W pogotowiu są zarówno jednostki marynarki wojennej, jak i siły powietrzne. Pułkownik Lapan tłumaczy, że jednostki armii amerykańskiej są w pogotowiu a Stany Zjednoczone wnikliwie obserwują sytuację reżimu Kadafiego w Libii i przygotowują się na różne ewentualności.
Z kolei premier Wielkiej Brytanii David Cameron powiedział w parlamencie, że nie wyklucza żadnego rozwiązania w sprawie kryzysu libijskiego, także użycia sił wojskowych. Jak informuje BBC, premier Cameron poprosił również dowództwo wojskowe o przedstawienie możliwości wyegzekwowania zakazu lotów nad Libią.

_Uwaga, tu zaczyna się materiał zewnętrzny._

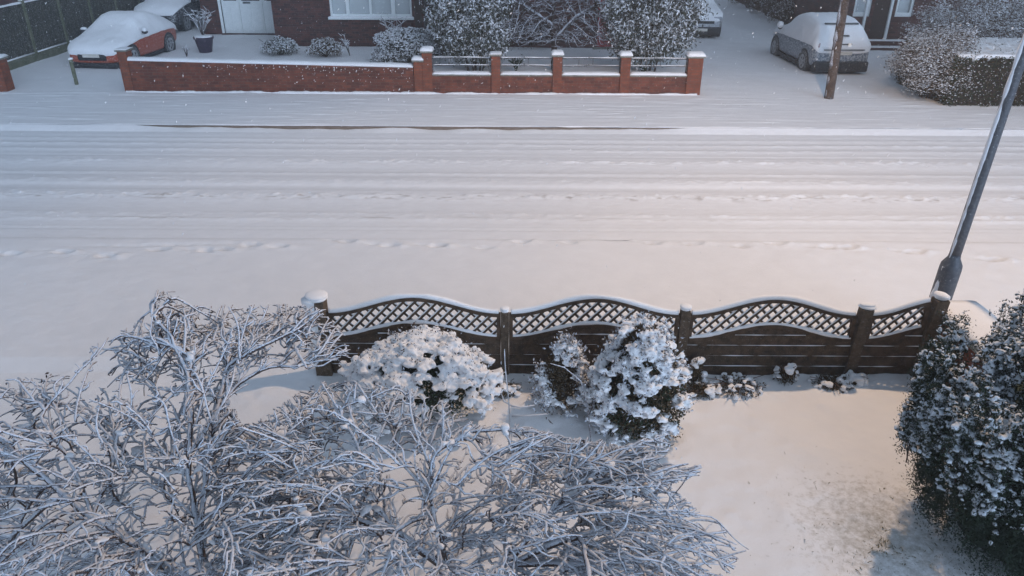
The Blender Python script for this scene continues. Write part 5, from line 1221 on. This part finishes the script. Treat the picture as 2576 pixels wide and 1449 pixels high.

Użycie sił wojskowych jest też rozważane przez francuski rząd. O interwencji w Libii mówił w radiu RTL premier Francji Francois Fillon. Premier nie wykluczył sięgnięcia po środki wojskowe w obliczu zagrożenia wybuchem krwawych starć w Trypolisie. Jego niepokój budzi też wzbierająca fala uchodźców. Premier Filon stwierdził, że jest za przestudiowaniem wszystkich opcji, w tym możliwości interwencji wojskowej.